Use of a discrete electromagnetic model for simulating Aquarius L-band active/passive observations and soil moisture retrieval

In this paper, the discrete electromagnetic model developed at the Tor Vergata University of Rome (hereafter, TV-DEM) is used to simulate both active and passive L-band signals using a single set of input parameters. The simulations are compared to Aquarius observations collected from a view angle of 28.7 degrees over the Maqu study area located near the north-eastern edge of the Tibetan Plateau. The TV-DEM parameters litter biomass, litter moisture factor, plant moisture and standard deviation of height variations are calibrated for Aquarius observations collected during the 2012 and 2013 warm seasons. The calibrated parameters are used to reproduce the brightness temperature (T-b) and backscattering coefficient (sigma degrees) for the 2014 and 2015 warm season as an independent assessment. The results show that the calibrated TV-DEM simulations capture Aquarius observations reasonably well with coefficients of determination (R-2's) varying from 0.75 to 0.86 for the T-b's and from 0.36 to 0.68 (-) for the sigma degrees's depending on the polarization and adopted matchup set (e.g. calibration or validation). The simulations, however, systematically overestimate the H polarized Aquarius observation and underestimate the V polarized observations. The calibrated TV-DEM is also utilized for soil moisture retrieval from three combinations of Aquarius data, including a set of both active and passive microwave observations.
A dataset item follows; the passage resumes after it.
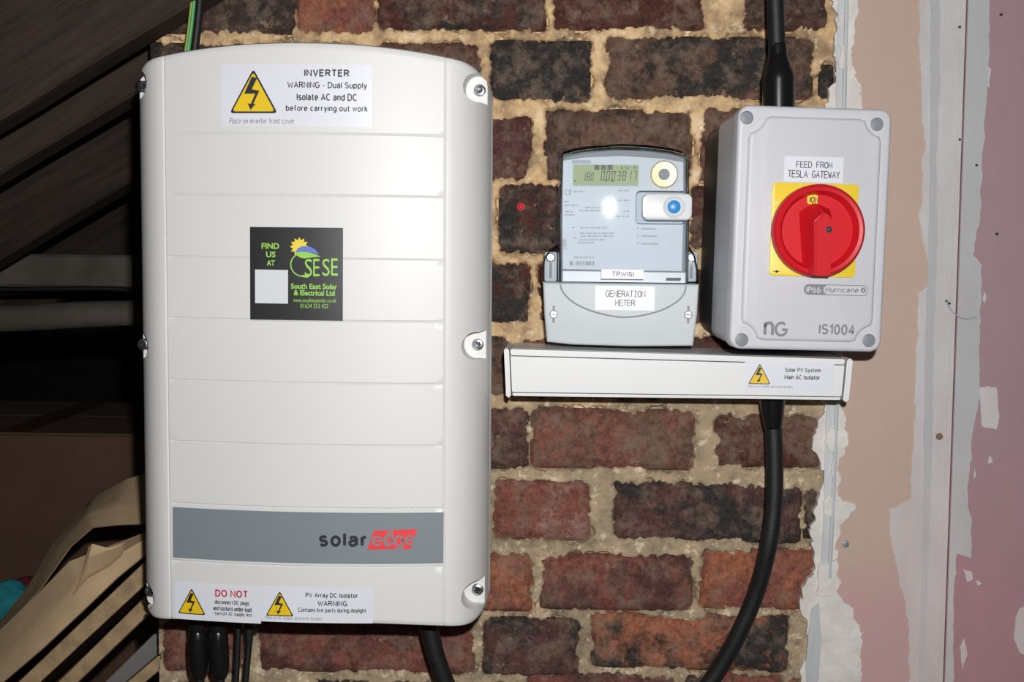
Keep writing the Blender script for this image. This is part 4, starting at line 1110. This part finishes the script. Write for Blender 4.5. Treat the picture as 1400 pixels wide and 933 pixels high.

The obtained error metrics indicate that the soil moisture estimates from the active/passive data have the smallest bias (-0.008 m(3) m(-3)) and the lowest unbiased root mean squared difference (0.021 m(3) m(-3)), while soil moisture retrieved using a calibrated tau (optical depth)-omega (single scattering albedo) model based algorithm provided the best R-2. These results warrant further investigation of the synergistic use of active/passive data for soil moisture retrieval as well as the use of complex physically radiative transfer model as part of well-established algorithms.